解答①繁栄 ②専念 ③弾圧 ④排除 ⑤侵害
問題2「このような権力は、領土の上にいる国民たちがどういう生活をしているかということには、直接の関心をもちません。」とあるが、「このような権力」とは何か?本文中から12文字で抜き出しなさい。
解答国境線を引く主権的な権力
問題3「ここでも、権力の二面性は明らかです。」とあるが、「権力の二面性」とは、どのようなことか?
解答権力には、生活に介入する人びとにとってありがたくない面と、生活に便益をもたらしてくれるありがたい面があるということ。
問題4「権力からなかなか抜けられない」とあるが、なぜか?
解答権力には生産的で積極的な面があり、それによって私たちは利益を得ている側面があるから。
問題5「この計算はいつも正確に行えるというわけではない。」とあるが、「この計算」とはどのような計算か?
解答権力の効果が私たちにプラスになっているか、マイナスになっているか、という計算。
問題6

次のうち、本文の内容を最も適切に表しているものを一つ選びなさい。

(ア)権力には否定的な面しかなく、私たちは常にそれから逃れようとすべきである。

(イ)国家による権力はすべて国民の自由を奪うものであり、生存や繁栄には関係がない。

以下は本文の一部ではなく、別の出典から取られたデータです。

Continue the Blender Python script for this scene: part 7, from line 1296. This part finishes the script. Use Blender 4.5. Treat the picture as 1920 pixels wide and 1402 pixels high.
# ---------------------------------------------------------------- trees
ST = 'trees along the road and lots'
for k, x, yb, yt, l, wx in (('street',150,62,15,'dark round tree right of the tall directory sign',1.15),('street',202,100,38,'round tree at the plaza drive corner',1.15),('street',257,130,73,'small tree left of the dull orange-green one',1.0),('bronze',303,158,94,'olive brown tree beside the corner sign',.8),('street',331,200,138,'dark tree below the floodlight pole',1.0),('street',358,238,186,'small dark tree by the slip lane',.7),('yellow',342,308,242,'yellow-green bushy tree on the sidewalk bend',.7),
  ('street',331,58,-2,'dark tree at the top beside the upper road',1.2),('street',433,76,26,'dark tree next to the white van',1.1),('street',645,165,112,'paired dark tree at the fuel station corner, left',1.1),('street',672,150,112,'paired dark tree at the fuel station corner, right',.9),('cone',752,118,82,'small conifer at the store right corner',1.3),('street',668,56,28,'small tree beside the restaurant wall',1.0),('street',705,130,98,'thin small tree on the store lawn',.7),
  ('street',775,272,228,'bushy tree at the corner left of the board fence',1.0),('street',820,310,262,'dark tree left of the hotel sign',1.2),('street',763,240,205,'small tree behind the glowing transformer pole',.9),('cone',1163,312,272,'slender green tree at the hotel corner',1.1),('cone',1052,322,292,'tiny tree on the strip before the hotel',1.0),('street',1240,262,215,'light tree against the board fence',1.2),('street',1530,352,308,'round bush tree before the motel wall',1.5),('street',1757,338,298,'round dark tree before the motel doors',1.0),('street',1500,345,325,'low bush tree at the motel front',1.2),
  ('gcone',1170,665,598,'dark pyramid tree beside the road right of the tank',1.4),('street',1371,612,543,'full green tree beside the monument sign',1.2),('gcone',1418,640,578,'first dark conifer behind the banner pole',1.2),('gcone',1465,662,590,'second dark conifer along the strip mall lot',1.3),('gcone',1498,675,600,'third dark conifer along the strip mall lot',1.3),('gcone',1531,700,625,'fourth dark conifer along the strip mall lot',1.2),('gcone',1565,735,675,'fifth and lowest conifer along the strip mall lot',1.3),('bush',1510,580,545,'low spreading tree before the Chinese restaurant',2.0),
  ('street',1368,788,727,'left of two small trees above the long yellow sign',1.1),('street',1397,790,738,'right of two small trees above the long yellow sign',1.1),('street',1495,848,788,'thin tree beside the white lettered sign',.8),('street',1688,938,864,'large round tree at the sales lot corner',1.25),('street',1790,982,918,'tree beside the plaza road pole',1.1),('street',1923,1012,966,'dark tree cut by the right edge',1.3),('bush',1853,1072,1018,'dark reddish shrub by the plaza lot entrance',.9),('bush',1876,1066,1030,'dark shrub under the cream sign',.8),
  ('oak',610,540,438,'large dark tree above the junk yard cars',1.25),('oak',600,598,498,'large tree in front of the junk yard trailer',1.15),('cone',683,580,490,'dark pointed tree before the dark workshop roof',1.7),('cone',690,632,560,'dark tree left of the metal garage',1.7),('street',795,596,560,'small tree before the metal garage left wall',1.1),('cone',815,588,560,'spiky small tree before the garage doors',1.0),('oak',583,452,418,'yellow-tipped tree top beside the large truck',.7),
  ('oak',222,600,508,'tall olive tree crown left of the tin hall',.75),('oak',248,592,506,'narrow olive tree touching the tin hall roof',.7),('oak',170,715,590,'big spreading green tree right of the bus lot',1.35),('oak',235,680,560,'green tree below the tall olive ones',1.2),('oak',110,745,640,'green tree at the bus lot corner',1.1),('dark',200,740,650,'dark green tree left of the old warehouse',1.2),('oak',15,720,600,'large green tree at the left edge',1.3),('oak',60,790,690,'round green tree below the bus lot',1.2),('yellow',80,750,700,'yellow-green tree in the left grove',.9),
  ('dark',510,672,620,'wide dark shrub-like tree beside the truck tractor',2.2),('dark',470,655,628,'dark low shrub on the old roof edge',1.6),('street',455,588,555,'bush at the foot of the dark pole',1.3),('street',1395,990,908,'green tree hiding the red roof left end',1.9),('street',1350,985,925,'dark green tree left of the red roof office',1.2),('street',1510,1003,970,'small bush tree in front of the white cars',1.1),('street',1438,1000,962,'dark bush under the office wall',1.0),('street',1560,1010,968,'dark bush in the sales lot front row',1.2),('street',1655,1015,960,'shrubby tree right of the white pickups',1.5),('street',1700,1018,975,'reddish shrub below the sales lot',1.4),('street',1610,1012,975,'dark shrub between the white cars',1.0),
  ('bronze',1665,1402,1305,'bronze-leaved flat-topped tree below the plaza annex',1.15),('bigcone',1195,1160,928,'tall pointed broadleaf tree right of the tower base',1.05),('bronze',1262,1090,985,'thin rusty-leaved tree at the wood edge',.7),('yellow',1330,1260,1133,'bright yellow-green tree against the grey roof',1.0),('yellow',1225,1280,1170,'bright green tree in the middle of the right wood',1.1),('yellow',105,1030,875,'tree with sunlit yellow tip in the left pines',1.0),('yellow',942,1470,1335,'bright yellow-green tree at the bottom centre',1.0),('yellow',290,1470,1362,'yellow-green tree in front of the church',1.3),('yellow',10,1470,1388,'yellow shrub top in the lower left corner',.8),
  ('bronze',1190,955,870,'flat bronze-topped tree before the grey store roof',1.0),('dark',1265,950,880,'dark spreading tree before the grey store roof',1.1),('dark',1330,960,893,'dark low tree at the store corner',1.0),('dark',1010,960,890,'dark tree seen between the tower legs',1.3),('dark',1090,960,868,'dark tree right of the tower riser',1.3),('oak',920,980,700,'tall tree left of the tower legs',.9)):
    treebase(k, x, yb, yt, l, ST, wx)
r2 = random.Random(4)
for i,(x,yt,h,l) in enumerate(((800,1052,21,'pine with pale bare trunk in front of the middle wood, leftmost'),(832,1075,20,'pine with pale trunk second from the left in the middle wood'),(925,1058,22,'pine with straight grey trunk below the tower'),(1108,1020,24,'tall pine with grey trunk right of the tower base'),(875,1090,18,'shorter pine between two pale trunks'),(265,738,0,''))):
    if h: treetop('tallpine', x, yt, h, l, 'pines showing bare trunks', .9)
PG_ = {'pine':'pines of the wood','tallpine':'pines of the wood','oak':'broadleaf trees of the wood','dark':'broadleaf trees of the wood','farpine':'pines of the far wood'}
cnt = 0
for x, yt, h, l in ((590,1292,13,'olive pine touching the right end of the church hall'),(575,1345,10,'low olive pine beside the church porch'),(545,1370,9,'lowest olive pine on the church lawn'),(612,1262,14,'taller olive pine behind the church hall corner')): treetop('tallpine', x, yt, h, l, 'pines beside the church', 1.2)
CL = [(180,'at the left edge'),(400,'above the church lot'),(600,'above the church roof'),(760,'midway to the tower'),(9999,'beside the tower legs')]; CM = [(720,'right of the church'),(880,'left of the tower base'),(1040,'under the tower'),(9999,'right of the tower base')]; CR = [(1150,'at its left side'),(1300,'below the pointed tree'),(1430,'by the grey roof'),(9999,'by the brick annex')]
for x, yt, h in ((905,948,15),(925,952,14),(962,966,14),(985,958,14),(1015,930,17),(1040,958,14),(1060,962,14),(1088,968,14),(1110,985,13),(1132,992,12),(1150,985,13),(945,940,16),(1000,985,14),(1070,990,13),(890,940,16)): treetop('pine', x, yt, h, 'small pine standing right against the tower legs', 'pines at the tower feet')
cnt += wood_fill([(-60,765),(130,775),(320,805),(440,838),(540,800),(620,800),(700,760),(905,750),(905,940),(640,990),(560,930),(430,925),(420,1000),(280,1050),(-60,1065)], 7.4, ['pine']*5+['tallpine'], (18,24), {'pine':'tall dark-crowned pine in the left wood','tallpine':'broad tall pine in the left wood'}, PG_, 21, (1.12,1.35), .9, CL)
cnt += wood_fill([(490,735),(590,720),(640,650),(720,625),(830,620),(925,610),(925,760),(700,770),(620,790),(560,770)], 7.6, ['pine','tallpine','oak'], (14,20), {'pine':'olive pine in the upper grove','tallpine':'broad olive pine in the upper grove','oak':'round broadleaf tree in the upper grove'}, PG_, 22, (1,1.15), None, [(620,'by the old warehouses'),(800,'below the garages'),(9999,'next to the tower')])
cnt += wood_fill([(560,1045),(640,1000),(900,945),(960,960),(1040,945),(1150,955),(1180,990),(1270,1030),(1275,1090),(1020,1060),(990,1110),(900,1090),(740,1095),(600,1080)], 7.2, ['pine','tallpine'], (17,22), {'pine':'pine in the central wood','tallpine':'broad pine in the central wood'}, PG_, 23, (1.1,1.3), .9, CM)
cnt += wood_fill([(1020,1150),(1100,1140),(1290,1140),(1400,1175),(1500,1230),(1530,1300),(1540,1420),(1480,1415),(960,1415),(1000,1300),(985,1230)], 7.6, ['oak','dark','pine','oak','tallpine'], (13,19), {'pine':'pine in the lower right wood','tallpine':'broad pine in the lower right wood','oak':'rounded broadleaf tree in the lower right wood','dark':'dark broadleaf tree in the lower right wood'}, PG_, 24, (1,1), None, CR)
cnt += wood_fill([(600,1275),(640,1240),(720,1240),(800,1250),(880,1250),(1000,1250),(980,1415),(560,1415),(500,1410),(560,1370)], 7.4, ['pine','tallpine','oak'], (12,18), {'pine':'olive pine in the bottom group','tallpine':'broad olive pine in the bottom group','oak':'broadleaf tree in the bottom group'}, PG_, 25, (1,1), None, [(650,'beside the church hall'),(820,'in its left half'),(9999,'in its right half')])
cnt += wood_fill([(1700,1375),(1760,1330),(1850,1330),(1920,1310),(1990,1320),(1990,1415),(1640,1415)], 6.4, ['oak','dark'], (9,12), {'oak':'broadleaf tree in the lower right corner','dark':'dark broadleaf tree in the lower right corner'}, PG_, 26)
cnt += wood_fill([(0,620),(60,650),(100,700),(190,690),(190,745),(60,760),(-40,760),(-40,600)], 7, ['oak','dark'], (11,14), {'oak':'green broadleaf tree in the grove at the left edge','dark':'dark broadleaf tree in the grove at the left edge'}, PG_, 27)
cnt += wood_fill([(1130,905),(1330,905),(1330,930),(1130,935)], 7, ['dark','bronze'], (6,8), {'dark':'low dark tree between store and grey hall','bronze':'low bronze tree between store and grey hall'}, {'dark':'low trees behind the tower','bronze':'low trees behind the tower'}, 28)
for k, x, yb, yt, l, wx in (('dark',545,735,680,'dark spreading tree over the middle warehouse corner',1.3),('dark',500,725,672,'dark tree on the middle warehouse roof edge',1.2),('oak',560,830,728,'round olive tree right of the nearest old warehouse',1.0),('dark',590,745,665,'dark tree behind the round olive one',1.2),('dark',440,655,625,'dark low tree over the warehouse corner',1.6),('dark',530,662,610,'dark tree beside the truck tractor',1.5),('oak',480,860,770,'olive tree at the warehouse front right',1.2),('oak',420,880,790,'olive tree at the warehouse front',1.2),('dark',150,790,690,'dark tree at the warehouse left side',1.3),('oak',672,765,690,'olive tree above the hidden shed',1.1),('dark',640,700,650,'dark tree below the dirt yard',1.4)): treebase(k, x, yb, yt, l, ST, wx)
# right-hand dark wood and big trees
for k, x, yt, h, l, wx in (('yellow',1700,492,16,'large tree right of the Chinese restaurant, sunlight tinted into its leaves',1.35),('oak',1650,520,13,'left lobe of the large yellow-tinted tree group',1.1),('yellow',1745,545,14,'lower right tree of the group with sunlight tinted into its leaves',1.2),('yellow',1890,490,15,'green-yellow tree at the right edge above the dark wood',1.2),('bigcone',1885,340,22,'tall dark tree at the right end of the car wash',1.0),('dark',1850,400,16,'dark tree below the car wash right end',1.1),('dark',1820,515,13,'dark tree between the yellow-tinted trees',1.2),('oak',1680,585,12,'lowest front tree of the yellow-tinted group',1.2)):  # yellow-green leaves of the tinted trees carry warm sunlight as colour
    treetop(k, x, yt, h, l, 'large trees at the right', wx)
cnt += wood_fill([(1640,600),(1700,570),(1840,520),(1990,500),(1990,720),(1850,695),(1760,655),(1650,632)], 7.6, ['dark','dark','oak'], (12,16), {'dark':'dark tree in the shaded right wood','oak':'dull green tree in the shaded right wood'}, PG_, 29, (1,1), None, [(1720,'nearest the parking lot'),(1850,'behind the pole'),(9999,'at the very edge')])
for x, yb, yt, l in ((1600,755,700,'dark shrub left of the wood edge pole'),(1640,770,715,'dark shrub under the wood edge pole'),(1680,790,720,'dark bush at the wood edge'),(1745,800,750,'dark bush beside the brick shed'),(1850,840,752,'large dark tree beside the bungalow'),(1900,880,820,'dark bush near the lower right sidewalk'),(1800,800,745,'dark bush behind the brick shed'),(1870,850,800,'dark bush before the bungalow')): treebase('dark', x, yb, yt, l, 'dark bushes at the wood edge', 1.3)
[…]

(ウ)権力には否定的な面と積極的な面があり、その二面性を見極めることが重要である。

(エ)私たちは権力の強制力に屈しており、自ら権力関係を選択することはできない。

解答(ウ)

まとめ

 

今回は、『権力とは何か』について解説しました。ぜひ定期テストの対策として頂ければと思います。